Canadian Biomass Magazine

Enviva files for bankruptcy protection, pauses construction of Mississippi facility

March 18, 2024
By Canadian Biomass Staff

Enviva's Epes plant has been designed using learnings from the company’s existing 10 plants to deliver an improved and modernized model known as the EVA-1100. Rendering: Enviva

Maryland-based Enviva, which bills itself as the world’s largest producer of industrial wood pellets, has filed for Chapter 11 bankruptcy protection in Virginia. The company said it has debts exceeding $2.6 billion (all figures U.S.), according to published reports.

That incudes $780 million owed to a bank in Delaware; $348 million to an energy company in Germany; and more than $353 million in bonds from development authorities in Mississippi and Alabama.

Enviva said it has entered into two Restructuring Support Agreements (RSAs): One RSA with an ad hoc group of holders representing about 72 per cent of its senior secured credit facility, approximately 95 per cent of its 2026 senior notes, approximately 78 per cent of bonds related to its Epes, Alabama plant currently under construction, and about 45 per cent of bonds related to its greenfield project near Bond, Mississippi; and a second RSA with certain holders representing more than 92 per cent of bonds related to the Bond project.

The RSAs have broad support across the Company’s capital structure and are designed to support an expedited restructuring to reduce the Company’s debt by approximately $1 billion (all figures U.S.), as well as improve profitability, strengthen liquidity, and better position the business for long-term success as the world’s largest producer of industrial wood pellets, it said in a press release.


‘Voluntary’ Chapter 11 proceedings

To implement this pre-arranged restructuring, Enviva and certain of its subsidiaries have commenced what it called “voluntary” Chapter 11 proceedings in the U.S. Bankruptcy Court for the Eastern District of Virginia. It has also secured commitments for $500 million in debtor-in-possession (DIP) financing and other financing accommodations from the ad hoc group, a portion of which will be allocated by the company to eligible stockholders in accordance with a syndication process that is subject to court approval.

The DIP facility is expected to provide, subject to court approval, sufficient liquidity to support continued operations across Enviva’s business throughout the restructuring process, as well as help fund the completion of Epes, it said.

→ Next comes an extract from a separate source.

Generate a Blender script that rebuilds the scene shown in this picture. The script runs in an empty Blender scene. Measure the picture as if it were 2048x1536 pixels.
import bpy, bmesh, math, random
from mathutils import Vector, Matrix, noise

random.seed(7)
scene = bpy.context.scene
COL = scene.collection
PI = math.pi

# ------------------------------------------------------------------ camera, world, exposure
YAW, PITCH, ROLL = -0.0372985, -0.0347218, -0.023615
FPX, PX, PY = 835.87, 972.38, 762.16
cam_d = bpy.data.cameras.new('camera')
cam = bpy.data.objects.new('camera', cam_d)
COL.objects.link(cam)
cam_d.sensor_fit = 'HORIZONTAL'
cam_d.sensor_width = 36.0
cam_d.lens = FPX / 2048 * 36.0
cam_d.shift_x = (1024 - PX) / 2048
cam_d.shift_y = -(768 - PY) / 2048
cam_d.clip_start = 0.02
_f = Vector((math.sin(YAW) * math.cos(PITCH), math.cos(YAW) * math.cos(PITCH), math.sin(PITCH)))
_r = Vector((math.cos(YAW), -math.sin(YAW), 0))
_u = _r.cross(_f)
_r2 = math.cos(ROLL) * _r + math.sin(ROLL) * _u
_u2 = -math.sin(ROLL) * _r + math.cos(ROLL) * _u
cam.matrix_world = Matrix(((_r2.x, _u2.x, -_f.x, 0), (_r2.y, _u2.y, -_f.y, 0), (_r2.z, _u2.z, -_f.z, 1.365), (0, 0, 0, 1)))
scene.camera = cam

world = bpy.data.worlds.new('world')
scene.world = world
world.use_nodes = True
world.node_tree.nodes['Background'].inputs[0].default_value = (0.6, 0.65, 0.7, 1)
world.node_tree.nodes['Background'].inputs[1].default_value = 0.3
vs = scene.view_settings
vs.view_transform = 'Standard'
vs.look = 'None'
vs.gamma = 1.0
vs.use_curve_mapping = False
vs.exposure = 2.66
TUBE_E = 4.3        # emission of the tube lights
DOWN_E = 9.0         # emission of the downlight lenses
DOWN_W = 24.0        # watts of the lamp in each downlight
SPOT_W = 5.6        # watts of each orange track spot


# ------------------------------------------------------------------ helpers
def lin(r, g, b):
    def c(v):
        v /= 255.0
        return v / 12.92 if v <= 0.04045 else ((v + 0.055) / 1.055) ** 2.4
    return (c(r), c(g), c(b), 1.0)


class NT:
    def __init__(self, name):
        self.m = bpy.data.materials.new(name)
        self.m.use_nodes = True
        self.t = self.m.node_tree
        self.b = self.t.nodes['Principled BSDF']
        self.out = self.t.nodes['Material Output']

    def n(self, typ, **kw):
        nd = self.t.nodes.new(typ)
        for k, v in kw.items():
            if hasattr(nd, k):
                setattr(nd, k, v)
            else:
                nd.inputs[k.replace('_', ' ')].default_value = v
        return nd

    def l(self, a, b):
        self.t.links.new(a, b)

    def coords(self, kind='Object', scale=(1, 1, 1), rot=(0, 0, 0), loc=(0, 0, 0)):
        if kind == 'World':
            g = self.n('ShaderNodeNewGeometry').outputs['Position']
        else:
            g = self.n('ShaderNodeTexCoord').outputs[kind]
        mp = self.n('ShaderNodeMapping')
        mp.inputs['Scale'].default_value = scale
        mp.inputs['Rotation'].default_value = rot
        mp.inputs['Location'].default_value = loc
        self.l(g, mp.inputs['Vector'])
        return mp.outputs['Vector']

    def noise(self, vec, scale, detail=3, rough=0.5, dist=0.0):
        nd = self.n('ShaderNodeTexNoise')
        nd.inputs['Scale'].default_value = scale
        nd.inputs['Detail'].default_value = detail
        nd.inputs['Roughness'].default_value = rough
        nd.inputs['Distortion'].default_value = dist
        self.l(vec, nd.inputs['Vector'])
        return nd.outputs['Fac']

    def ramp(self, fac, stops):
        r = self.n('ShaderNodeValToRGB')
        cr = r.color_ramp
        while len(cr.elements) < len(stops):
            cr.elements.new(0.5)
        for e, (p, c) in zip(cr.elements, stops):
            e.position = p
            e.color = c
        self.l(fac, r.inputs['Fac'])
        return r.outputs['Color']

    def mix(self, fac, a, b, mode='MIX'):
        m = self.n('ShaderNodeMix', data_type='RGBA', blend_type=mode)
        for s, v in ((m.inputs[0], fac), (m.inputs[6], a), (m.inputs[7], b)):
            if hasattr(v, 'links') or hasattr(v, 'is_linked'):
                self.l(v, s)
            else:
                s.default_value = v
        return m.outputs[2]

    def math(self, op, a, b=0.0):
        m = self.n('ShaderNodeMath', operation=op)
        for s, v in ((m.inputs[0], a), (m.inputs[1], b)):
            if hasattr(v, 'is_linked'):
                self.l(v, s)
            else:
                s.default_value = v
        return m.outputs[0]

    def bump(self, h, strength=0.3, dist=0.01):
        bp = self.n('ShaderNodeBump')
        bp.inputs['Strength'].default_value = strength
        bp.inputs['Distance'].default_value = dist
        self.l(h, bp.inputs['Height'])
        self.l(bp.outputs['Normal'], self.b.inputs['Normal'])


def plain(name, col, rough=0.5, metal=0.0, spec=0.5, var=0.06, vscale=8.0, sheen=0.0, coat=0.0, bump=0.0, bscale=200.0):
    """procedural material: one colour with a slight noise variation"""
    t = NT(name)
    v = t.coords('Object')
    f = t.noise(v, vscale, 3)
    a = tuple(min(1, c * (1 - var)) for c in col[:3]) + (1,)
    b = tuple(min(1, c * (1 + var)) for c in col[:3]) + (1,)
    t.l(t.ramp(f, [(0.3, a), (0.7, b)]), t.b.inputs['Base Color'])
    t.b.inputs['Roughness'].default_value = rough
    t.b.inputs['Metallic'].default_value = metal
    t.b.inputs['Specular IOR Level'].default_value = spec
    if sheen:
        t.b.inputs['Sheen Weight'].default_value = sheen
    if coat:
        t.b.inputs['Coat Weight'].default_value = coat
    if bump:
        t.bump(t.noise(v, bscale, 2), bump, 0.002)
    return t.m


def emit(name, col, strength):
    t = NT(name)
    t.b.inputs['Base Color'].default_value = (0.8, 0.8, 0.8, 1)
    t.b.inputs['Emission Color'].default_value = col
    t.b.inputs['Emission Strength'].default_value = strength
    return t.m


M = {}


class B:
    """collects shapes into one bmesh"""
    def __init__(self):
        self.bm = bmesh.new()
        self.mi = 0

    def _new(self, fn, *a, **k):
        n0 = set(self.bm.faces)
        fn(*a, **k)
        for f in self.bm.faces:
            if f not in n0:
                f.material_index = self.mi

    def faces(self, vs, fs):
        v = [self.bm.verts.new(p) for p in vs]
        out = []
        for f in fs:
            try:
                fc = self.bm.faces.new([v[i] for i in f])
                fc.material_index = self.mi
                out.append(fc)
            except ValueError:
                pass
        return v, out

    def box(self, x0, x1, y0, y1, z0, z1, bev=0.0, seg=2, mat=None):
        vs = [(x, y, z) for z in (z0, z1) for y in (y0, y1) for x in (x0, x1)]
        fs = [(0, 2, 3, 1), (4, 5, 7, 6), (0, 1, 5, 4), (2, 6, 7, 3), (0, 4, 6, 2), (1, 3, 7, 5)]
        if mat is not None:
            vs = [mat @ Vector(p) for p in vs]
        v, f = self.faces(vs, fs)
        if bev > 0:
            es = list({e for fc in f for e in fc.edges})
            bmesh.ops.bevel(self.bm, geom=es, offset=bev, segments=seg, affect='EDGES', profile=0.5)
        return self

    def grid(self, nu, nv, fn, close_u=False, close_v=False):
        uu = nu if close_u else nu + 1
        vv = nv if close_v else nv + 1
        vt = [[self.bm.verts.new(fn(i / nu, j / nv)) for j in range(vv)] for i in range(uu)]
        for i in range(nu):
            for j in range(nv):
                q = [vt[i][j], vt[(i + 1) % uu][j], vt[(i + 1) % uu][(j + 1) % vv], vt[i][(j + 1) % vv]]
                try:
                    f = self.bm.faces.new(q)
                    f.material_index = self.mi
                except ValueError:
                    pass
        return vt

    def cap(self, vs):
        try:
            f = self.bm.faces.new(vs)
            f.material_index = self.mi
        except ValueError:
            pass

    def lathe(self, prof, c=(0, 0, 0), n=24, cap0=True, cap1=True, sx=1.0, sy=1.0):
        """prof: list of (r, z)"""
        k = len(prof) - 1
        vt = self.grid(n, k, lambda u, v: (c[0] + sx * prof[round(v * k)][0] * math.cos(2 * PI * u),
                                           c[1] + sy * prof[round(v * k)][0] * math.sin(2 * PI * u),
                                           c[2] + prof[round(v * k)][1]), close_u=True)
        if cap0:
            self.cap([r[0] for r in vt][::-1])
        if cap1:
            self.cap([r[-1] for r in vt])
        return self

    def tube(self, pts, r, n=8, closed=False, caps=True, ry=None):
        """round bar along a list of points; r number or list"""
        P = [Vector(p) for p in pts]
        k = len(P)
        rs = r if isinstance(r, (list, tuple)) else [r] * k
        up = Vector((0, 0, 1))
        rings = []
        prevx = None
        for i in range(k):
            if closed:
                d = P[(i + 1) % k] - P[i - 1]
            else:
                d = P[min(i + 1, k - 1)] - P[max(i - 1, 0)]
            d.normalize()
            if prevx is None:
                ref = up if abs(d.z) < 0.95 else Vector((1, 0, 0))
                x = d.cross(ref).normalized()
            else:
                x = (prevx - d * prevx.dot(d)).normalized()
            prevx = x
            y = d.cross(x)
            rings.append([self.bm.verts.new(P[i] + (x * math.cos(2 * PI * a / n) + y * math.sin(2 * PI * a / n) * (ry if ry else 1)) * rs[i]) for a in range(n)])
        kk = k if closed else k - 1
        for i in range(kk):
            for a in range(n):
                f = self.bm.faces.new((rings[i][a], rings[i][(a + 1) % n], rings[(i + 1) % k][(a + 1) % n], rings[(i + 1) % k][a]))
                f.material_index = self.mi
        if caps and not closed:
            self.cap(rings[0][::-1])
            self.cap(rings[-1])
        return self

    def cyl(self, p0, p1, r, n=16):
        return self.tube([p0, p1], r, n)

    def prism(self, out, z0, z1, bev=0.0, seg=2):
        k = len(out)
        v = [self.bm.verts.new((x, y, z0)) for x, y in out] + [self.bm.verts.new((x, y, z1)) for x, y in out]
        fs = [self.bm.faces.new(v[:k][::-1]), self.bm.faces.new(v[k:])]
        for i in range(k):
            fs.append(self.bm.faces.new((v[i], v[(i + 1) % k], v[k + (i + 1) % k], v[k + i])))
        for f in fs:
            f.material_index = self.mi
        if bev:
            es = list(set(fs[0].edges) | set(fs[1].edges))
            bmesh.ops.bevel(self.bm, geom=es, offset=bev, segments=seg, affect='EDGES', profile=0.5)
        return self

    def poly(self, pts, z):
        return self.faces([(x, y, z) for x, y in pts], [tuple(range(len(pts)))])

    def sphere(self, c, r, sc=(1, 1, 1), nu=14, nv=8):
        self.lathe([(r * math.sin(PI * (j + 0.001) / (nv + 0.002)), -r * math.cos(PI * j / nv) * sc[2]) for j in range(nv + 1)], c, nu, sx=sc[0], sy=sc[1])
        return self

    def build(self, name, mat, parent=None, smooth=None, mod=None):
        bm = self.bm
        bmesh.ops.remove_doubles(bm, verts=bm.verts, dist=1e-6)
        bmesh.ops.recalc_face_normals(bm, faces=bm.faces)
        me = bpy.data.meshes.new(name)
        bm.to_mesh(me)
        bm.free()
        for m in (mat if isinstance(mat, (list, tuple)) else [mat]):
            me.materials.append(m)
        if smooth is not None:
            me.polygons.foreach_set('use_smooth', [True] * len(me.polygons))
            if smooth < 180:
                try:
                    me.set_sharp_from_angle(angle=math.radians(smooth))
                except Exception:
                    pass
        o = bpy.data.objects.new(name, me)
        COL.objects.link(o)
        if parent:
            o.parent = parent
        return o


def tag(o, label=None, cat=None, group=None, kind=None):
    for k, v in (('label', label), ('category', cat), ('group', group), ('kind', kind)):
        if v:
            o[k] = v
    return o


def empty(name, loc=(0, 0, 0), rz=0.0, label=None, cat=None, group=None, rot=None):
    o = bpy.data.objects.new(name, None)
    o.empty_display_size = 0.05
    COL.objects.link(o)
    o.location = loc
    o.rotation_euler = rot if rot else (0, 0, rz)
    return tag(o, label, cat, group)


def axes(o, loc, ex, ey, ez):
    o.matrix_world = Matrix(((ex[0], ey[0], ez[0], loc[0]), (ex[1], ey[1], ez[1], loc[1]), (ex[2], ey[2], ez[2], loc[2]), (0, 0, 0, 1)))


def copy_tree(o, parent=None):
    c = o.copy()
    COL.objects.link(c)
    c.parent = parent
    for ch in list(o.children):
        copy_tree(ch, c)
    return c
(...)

“These agreements with our lenders and noteholders represent a significant milestone in the ongoing process to transform our business, as we focus on improving profitability, reducing costs, enhancing asset productivity, and optimizing our capital structure,” said Glenn Nunziata, interim CEO and CFO. “We look forward to emerging from this process as a stronger company with a solid financial foundation and better positioned to be a leader in the future growth of the wood-based biomass industry. We appreciate the support of our lenders, our vendors, and our customers, and the tremendous efforts of our entire team as we continue to execute our transformation plan.”

Enviva is filing with the court several customary “first-day” motions. These motions, which Enviva expects to be approved in short order, are expected to help facilitate a smooth transition into Chapter 11. Enviva expects to continue to pay suppliers in the ordinary course for authorized goods received and services provided after the filing, it said.

Epes plant expected to be completed in 2025, Bond plant put on hold

The restructuring is targeted to be completed during the fourth quarter of 2024, and throughout the process, Enviva plans to continue constructing its Epes plant, with an in-service date expected to be during the first half of 2025, it said.

The Company also announced plans to pause development of Bond. The company intends to revisit restarting Bond, depending on the level of customer contracting, once it emerges from its in-court restructuring process.

The terms of the RSA with the Ad Hoc Group provide for existing equity holders to receive (i) 5% of the common equity of the reorganized company at exit from Chapter 11 proceedings and (ii) warrants to purchase an additional 5% of the reorganized equity, both subject to dilution from shares issued in connection with, among other sources, a contemplated equity rights offering, equity participation election rights for creditors under the DIP Facility, and a management incentive plan, in each case, subject to court approval.

Enviva has been in contact with the New York Stock Exchange (NYSE) and anticipates the continued listing of its common stock on the NYSE throughout the restructuring process so long as the Company continues to meet the minimum continued listing standards set forth by the NYSE, it said.